Robinson Cano doesn't want to talk contract, but his dad doesn't mind

Mets pitcher Matt Harvey says he's sorry for hitting the Yankees Robinson Cano in the first inning of Tuesday nights All-Star Game at Citi Field. Videojournalists: Mario Gonzalez and Robert Cassidy (July 16, 2013)

It was the one topic capable of wiping away Robinson Cano's ever-present smile.

Several hours before Cano took the field as the American League's starting second baseman in the 84th All-Star Game, the Yankee was asked about a comment his father had made minutes earlier.

The crux of the remark was a restatement of something Jose Cano said early in spring training -- that he was confident Cano, a free agent at season's end, would remain with the Yankees.

"Next question," Cano said tersely. "I'm not saying anything about the contract."

It has been the topic that, despite Cano's wishes, hasn't gone away. He discussed it in spring training, though not in great detail, then all but indicated there would be a moratorium on contract talk. The 30-year-old has mostly stuck to his guns but, naturally, that hasn't stopped others from discussing his impending free agency.

Jose Cano, speaking March 4 in Tampa before the Dominican Republic team -- for which the elder Cano was a coach and the younger its second baseman -- worked out at Steinbrenner Field, and said he didn't think Cano would feel "comfortable going to another city."

Cano, after taking batting practice that day, laughed when told of the remark. "That's what he says," he said.

There was no smile from Robinson Cano, not regarding that topic anyway, Tuesday.

Plenty, too, has happened since then, not the least of which was Cano's decision to leave super-agent Scott Boras for Roc Nation Sports, an agency formed by Jay-Z. Robinson Cano privately hasn't expanded on the switch, nor did Jose, though he offered more than his son has.

"That's the company . . . they say whatever he touches turns to gold," Jose said of Jay-Z. "I know they're going to do very good with Robbie."

As for the reason for splitting with Boras, Jose said: "I don't know. I can't say anything. Robinson can tell you that . . . this is a business. It's nothing personal. The same way agents make decisions to take some players and [not others]."

As for the decision Cano faces at year's end, Jose said he feels the same as he did in March.

"I'm confident the Yankees will come up with something good at the end of the season," Jose Cano said. "And I hope he can stay here. It's close to home. It's only three hours. If he goes somewhere else, it might be five, six hours. I don't want to go there. But it's not my decision. He has to make the decision."

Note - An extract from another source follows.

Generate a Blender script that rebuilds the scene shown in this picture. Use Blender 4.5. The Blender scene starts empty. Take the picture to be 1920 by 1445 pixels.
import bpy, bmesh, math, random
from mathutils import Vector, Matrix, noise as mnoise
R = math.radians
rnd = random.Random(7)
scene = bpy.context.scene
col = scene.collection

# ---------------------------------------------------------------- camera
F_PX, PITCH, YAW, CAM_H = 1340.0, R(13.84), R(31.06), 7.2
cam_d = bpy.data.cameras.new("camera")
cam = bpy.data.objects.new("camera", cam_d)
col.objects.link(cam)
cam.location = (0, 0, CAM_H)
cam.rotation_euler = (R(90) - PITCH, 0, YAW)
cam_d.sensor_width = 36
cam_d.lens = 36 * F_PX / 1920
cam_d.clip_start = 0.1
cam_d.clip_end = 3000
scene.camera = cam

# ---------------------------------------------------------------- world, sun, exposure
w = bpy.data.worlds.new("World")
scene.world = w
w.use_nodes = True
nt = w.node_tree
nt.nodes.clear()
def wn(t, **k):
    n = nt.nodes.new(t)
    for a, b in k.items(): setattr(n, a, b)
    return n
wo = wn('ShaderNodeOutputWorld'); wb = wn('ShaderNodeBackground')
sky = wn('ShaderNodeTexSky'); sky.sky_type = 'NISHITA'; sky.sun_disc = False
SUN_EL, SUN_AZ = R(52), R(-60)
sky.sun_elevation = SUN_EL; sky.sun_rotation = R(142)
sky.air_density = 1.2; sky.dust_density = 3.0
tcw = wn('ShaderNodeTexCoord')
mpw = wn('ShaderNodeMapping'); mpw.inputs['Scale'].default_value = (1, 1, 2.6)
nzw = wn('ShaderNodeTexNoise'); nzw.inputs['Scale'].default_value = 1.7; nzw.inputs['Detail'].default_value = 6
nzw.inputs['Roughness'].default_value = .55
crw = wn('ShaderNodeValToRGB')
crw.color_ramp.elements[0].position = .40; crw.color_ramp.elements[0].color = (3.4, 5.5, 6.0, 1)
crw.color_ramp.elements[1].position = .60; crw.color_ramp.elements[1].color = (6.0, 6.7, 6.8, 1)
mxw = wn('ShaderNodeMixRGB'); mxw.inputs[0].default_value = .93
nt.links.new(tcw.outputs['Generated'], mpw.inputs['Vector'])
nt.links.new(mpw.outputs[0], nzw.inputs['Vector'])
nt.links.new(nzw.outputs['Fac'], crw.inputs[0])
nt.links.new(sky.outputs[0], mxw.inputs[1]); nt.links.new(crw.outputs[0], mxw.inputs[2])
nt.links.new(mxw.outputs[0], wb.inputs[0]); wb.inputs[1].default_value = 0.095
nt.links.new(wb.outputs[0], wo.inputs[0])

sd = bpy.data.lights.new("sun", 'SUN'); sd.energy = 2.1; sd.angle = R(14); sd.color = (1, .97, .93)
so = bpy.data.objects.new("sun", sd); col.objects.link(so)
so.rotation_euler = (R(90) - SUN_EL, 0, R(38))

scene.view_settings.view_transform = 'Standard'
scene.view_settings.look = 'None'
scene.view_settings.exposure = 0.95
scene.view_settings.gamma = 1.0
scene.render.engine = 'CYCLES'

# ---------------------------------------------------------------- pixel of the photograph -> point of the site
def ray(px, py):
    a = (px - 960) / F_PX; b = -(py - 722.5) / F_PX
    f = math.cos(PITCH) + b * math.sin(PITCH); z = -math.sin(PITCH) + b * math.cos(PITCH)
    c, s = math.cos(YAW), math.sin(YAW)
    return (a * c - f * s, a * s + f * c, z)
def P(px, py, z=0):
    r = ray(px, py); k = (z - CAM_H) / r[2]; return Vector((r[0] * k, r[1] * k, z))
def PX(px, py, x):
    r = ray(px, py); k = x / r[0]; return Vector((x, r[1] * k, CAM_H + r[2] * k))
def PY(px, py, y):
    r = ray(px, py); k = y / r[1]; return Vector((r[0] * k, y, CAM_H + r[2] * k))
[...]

A decision that will come down to dollars and years. Managing general partner Hal Steinbrenner said in the spring the Yankees had made a "significant offer" to Cano, though he didn't specify. The feeling then, and this is still the case, is it would be an extreme long shot for something to happen with a new contract before the end of the season.

Jose Cano said, "I don't know" when asked if Robinson would take less to stay with the Yankees but said he'll be consulted whatever the final call is.

"He always asks the family what we think," Jose said. "But he's the one going to make it. He's going to make decision in the end."